WRITTEN EXERCISE: Could you retype the lines below, starting at the line holding "Build this scene" and stopping at the line holding "random.seed(7)", inclusive? Copy them exactly and drop the images.

STORED DATA:
====

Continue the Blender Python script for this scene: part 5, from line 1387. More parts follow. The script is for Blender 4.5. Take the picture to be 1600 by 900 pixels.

====

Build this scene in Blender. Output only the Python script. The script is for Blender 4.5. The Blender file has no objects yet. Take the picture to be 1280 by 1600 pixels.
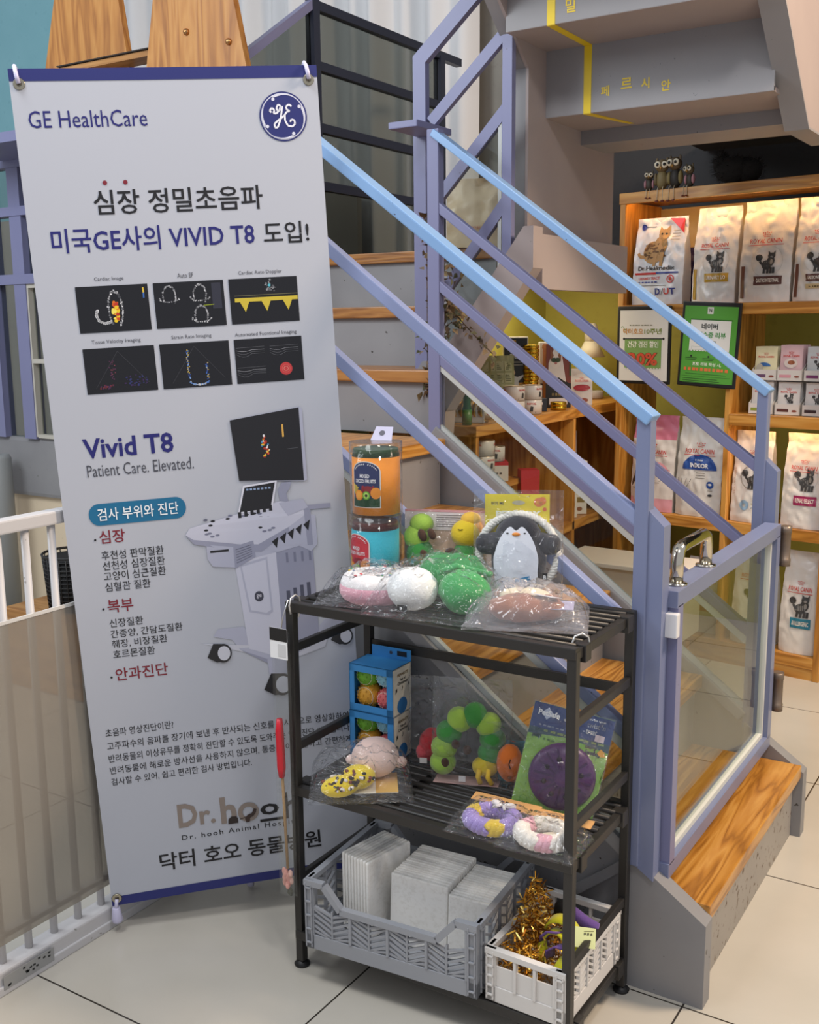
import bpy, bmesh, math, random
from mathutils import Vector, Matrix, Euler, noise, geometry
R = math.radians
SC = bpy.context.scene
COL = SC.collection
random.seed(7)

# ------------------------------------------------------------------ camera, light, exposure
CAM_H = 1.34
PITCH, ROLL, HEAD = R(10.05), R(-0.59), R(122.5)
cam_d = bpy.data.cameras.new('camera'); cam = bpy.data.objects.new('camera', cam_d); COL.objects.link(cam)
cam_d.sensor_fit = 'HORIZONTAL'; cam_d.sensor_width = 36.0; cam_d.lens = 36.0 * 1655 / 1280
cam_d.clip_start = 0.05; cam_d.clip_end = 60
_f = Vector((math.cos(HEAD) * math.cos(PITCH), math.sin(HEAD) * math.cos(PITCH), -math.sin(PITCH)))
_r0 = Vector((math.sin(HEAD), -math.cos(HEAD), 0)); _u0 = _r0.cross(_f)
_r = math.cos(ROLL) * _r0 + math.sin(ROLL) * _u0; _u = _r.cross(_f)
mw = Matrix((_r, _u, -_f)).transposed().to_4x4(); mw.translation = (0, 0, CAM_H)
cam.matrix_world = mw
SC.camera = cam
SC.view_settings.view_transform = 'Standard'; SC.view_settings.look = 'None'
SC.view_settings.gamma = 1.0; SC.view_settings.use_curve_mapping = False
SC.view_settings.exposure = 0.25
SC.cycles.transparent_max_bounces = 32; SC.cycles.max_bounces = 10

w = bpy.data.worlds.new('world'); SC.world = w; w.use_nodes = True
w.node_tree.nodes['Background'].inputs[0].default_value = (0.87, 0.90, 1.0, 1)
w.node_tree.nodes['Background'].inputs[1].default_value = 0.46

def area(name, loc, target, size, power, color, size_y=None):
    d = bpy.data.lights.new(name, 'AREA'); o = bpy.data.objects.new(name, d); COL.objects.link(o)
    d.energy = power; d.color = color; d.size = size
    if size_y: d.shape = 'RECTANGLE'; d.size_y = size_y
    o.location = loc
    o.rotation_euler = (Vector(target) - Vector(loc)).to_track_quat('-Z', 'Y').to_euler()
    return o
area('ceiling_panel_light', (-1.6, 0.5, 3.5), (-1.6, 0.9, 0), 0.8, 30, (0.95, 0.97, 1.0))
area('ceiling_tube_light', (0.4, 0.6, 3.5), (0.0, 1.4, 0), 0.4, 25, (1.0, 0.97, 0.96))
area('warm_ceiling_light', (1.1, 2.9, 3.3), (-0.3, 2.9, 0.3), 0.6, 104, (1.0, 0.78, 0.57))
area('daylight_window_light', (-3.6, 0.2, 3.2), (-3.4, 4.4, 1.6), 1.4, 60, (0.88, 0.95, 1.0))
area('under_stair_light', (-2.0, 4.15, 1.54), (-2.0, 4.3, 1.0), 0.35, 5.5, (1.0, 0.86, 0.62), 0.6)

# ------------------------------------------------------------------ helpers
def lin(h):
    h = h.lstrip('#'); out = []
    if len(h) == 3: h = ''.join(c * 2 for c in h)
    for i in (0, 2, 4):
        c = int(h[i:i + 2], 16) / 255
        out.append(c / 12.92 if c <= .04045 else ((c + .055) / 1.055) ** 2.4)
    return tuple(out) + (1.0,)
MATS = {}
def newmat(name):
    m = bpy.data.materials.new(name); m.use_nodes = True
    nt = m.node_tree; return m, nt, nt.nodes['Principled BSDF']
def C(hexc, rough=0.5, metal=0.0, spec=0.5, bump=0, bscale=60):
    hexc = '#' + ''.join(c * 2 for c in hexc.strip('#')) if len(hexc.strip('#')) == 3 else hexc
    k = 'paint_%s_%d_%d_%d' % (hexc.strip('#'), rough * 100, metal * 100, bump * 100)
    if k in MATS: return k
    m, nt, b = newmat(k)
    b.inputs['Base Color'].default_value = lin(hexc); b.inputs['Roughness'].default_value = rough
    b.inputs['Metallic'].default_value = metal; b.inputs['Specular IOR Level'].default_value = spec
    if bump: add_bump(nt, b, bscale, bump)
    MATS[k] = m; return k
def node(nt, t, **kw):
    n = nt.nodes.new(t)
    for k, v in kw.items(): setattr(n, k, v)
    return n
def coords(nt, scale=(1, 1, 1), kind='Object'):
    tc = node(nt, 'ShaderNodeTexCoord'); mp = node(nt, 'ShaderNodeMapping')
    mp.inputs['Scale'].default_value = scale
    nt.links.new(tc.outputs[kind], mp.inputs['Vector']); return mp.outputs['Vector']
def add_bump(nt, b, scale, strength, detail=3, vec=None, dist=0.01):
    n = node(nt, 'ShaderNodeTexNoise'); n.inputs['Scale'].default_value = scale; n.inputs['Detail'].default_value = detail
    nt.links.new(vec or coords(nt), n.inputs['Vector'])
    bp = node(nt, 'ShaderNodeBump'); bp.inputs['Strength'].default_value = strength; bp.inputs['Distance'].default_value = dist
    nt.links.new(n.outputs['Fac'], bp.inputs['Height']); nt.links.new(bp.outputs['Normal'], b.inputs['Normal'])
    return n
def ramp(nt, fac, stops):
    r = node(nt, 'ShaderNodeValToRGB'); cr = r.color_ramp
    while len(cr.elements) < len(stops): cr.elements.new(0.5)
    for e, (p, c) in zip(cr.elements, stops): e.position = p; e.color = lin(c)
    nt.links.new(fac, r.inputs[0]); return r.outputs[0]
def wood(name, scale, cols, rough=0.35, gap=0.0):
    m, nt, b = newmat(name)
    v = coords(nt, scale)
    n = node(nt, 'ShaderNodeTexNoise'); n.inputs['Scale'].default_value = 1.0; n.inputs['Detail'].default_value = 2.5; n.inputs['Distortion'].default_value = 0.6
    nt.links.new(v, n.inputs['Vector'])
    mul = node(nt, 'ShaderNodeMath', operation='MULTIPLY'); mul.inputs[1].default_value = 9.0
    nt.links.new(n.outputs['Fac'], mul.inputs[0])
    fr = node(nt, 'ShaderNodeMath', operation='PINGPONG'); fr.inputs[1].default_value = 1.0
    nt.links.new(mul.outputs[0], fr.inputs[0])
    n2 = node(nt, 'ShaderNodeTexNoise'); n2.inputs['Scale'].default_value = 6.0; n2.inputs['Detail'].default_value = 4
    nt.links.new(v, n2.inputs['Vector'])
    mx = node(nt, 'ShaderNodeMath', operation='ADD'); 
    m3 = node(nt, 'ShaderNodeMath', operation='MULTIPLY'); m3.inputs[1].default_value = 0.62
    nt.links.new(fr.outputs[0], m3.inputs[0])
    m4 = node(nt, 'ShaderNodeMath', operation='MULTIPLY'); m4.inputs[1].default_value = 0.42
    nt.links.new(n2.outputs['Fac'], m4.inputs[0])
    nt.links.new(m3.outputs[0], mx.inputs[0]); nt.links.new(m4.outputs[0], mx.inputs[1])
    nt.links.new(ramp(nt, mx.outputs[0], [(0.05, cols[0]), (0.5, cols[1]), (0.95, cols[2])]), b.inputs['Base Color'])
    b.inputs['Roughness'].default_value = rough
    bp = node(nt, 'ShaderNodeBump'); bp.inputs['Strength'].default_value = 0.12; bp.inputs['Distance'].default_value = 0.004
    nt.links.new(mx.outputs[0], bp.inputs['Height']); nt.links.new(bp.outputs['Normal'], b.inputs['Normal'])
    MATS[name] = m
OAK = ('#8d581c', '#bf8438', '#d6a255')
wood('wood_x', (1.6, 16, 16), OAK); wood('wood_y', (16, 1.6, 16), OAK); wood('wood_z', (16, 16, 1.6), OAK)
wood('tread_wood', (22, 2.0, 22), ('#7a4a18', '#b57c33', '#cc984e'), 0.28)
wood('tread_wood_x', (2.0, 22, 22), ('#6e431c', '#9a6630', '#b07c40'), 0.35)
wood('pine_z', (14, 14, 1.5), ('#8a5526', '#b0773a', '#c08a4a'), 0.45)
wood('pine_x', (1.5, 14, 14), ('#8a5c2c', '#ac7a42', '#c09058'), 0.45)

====

ANSWER TO THIS EXERCISE:
Build this scene in Blender. Output only the Python script. The script is for Blender 4.5. The Blender file has no objects yet. Take the picture to be 1280 by 1600 pixels.
import bpy, bmesh, math, random
from mathutils import Vector, Matrix, Euler, noise, geometry
R = math.radians
SC = bpy.context.scene
COL = SC.collection
random.seed(7)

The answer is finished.